Pico: A New Android Client for Micro.blog

I don’t use Android, but Pico by Belle B. Cooper’s new app Pico looks like a great choice if you do and want to use Micro.blog. It’s also [open source]. Neat.

I also enjoyed this part of her introduction post:

More recently I tried out Mastodon. Mastodon feels a lot like Twitter to me in terms of the tone and the content you'll see there. For those who like the idea of Twitter but find it an uncomfortable place to hang out, this is great. Personally, I don't like Twitter at all anymore. I don't like memes, or internet culture, or silly jokes, or random thoughts from random people. That's the stuff that Twitter—and now Mastodon—is great at, but it's not what I want.

From my limited experience with Mastodon it seems like it wants to be the same kind of thing as Twitter, but less centralized so that if you don’t want to play in the same sandbox with white supremacists (or whatever), you can just not be a part of that instance, stay on instances which disallow them, and it won’t exist for you.

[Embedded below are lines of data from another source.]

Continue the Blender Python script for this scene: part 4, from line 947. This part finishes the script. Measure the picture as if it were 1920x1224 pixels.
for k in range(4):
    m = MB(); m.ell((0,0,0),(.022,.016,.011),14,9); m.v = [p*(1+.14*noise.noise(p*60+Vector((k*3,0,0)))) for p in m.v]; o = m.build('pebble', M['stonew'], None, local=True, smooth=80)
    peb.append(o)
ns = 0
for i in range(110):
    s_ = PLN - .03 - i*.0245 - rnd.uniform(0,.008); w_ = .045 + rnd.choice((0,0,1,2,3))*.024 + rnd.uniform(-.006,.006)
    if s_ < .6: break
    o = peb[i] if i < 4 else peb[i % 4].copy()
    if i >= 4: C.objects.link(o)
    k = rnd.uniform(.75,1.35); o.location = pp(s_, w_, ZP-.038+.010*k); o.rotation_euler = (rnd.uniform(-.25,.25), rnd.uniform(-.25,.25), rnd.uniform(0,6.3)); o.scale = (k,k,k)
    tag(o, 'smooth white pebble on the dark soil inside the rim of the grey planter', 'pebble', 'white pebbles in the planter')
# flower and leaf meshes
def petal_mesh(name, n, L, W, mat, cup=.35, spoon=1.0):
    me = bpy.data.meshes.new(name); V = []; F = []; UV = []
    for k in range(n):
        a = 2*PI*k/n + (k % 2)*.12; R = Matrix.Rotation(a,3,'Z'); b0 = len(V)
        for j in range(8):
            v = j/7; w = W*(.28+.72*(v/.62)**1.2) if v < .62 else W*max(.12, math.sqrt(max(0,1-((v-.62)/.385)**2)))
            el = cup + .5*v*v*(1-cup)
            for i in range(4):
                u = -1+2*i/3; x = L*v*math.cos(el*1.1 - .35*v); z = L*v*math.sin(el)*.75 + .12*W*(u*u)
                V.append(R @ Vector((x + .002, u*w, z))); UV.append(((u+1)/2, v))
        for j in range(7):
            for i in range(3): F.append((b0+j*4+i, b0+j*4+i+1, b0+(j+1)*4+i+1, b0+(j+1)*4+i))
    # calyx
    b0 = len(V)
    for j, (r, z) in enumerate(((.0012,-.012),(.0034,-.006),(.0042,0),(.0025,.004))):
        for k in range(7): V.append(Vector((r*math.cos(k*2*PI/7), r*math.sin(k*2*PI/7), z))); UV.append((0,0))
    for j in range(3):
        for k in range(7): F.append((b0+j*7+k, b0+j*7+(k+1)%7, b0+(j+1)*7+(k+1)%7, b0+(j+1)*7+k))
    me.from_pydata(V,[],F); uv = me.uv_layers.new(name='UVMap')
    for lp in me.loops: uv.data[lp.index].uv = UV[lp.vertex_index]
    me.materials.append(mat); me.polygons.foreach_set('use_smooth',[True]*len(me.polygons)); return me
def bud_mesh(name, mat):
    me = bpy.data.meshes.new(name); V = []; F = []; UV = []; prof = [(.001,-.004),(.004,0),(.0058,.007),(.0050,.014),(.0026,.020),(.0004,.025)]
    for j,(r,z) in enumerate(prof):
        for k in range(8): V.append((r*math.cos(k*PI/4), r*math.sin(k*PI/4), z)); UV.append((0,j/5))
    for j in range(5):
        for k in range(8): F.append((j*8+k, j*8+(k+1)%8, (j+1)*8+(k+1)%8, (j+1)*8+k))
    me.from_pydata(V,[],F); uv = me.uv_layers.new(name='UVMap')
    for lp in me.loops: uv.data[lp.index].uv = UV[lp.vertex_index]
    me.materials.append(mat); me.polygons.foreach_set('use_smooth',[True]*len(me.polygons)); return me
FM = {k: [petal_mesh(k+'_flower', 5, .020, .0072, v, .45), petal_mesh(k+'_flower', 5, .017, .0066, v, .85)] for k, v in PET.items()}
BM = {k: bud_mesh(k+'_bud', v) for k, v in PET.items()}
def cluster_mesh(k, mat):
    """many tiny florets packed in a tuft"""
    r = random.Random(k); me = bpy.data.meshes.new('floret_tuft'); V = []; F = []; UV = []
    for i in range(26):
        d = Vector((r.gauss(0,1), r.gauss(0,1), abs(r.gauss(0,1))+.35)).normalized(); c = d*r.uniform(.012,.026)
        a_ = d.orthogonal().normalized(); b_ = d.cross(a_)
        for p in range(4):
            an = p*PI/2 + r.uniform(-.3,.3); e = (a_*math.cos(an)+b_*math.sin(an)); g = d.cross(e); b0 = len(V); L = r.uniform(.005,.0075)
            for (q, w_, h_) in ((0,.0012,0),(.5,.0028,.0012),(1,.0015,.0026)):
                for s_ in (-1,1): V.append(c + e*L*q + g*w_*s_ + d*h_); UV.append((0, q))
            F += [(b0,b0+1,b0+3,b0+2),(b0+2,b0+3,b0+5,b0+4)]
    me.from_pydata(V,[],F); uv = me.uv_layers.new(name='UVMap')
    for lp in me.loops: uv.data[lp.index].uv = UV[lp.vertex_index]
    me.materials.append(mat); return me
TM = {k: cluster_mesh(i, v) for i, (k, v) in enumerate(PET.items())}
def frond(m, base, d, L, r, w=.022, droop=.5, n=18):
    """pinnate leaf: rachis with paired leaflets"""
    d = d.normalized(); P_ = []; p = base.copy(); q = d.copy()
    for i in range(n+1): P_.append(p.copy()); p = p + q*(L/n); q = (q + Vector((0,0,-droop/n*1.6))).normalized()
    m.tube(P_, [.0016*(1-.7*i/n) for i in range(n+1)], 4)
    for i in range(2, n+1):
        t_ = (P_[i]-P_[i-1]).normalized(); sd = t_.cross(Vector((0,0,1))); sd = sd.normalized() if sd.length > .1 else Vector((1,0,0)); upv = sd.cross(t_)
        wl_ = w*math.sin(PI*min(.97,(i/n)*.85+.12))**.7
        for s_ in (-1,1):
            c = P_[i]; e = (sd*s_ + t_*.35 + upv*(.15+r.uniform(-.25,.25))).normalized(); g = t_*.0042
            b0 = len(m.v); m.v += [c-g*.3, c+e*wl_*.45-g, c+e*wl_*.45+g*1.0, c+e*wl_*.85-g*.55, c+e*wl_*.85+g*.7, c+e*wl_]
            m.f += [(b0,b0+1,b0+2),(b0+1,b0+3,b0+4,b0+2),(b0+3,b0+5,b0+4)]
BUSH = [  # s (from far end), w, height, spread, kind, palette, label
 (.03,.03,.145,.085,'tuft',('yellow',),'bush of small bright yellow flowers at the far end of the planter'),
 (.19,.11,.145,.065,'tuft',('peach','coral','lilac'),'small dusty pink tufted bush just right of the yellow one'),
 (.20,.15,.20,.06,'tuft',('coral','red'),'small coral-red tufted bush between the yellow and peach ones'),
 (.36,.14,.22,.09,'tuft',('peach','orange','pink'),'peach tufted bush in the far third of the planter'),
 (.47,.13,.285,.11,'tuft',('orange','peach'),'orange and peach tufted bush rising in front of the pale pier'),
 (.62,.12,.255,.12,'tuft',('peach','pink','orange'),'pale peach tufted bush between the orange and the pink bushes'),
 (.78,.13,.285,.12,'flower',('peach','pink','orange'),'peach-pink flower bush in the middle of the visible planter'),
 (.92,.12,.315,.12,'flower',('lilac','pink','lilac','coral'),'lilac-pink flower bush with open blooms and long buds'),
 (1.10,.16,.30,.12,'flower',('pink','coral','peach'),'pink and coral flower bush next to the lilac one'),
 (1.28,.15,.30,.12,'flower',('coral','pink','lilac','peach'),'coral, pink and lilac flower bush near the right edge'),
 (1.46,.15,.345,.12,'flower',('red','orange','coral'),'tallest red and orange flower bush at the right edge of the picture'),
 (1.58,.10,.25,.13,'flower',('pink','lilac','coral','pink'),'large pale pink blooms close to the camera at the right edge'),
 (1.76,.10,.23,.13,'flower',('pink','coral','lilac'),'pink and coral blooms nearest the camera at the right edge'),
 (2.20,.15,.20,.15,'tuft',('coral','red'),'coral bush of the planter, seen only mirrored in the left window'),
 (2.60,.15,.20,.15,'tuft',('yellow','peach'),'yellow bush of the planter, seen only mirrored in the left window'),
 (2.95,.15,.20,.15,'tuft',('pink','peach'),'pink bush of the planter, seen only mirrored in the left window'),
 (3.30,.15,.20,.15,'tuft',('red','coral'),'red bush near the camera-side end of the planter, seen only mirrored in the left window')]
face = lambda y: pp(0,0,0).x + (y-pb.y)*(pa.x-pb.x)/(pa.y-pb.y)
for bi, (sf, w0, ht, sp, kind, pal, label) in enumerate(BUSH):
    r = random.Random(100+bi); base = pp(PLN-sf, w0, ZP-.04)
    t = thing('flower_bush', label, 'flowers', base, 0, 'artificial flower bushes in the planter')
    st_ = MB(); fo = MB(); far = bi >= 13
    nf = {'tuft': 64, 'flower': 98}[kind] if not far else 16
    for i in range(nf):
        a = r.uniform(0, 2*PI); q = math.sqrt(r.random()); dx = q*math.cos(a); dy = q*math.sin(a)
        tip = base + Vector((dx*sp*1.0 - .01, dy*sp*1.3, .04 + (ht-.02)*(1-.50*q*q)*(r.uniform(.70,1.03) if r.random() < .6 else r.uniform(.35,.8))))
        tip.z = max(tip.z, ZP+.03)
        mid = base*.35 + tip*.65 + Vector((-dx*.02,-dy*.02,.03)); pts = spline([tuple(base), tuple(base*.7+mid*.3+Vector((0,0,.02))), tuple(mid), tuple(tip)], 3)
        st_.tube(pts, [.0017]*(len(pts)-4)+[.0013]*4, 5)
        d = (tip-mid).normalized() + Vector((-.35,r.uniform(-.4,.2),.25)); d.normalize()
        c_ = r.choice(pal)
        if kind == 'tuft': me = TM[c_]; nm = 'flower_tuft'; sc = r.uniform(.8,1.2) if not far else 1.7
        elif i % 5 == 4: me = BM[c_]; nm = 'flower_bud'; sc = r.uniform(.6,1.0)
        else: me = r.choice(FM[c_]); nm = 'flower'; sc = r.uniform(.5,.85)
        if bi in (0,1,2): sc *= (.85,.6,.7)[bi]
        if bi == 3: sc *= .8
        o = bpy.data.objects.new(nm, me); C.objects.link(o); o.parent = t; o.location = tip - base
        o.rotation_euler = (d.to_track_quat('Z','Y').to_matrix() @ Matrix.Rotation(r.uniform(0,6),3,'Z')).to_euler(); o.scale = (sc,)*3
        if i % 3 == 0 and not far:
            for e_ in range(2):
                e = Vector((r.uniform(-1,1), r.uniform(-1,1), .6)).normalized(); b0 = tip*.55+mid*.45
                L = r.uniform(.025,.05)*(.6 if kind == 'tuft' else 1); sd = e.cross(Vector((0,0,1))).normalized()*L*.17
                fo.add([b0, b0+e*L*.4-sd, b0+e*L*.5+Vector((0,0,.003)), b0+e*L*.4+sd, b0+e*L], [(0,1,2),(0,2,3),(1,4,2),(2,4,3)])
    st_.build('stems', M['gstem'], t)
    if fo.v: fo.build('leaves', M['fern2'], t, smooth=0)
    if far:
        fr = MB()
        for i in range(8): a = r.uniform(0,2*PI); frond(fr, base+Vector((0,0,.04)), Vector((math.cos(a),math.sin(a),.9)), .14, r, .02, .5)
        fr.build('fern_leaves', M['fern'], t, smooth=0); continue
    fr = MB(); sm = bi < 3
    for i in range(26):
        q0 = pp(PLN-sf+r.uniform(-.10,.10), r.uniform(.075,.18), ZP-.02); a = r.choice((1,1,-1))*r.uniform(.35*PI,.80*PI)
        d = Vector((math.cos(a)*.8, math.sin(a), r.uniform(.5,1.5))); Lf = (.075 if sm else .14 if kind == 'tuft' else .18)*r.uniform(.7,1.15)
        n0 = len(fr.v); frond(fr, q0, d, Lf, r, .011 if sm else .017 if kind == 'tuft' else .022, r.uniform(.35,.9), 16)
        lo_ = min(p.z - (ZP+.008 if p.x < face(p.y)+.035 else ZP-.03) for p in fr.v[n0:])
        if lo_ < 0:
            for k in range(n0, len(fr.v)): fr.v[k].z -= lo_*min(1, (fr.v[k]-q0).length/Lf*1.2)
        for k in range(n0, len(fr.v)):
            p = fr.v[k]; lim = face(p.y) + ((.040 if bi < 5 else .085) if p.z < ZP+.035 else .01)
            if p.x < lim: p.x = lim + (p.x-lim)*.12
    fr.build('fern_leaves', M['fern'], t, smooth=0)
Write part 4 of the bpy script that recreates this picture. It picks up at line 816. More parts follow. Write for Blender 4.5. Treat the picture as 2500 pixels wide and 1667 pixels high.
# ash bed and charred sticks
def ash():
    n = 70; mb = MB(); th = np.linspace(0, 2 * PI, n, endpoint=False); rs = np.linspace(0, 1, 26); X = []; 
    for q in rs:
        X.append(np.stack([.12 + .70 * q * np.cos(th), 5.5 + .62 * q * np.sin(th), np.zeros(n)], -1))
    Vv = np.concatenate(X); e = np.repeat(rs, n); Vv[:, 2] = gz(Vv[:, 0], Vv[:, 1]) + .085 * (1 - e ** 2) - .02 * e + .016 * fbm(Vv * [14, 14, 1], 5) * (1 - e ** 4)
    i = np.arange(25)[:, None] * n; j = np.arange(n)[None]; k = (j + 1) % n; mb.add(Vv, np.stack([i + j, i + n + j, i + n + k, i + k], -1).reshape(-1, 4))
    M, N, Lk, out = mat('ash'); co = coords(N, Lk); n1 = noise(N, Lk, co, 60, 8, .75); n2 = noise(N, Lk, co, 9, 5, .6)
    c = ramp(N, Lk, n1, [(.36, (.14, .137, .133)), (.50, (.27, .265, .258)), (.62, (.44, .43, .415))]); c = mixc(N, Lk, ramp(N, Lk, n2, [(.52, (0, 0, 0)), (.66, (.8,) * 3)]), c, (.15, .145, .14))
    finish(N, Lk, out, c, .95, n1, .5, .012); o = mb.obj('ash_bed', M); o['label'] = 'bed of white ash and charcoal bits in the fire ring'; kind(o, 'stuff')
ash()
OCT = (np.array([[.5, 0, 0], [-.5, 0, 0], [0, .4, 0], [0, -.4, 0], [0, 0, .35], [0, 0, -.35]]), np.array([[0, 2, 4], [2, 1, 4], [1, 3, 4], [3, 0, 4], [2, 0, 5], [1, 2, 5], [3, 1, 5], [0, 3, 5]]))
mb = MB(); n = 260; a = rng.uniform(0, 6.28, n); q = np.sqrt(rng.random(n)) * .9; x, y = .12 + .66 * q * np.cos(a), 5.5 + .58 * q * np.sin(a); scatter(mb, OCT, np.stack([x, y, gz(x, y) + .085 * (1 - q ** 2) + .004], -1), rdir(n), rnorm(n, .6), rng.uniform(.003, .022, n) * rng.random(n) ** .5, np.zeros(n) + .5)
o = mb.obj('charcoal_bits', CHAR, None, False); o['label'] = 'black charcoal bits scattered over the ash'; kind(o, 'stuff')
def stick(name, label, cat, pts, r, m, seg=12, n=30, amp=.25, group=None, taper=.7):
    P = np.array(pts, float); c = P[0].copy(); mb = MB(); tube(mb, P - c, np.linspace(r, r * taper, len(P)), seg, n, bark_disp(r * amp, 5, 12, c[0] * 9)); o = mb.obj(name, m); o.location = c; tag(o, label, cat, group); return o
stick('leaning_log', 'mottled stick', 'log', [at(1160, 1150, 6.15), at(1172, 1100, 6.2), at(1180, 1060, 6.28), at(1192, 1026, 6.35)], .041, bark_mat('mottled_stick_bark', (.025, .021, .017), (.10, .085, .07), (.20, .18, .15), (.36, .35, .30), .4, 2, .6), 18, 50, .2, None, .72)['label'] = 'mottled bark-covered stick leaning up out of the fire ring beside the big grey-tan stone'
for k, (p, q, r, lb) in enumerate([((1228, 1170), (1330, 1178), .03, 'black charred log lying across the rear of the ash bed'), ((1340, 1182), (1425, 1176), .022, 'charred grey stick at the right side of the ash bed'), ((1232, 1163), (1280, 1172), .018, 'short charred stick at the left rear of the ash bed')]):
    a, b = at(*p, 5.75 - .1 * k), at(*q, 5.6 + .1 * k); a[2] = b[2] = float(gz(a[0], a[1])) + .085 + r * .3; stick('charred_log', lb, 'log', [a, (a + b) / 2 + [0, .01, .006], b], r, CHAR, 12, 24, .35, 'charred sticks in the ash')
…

Micro.blog on the other hand is just a social networking layer built on top of RSS and other web standards. Manton will also let you pay him $5 to host a blog on his server, but you can just hook up your RSS from your own blog for free and get the benefit of a social network. The way I look at it, they’re both more an less ambitious than one and other in different ways, but I really like Micro.blog’s approach, because it will still have value even if it doesn’t get all that big. Also, podcasting with it is awesome, easy, and one of the most affordable ways.

Belle is also ½ of the fabulous Exist.io, which is a service you try if your doing any kind of health tracking and wanted to actually make sense of it.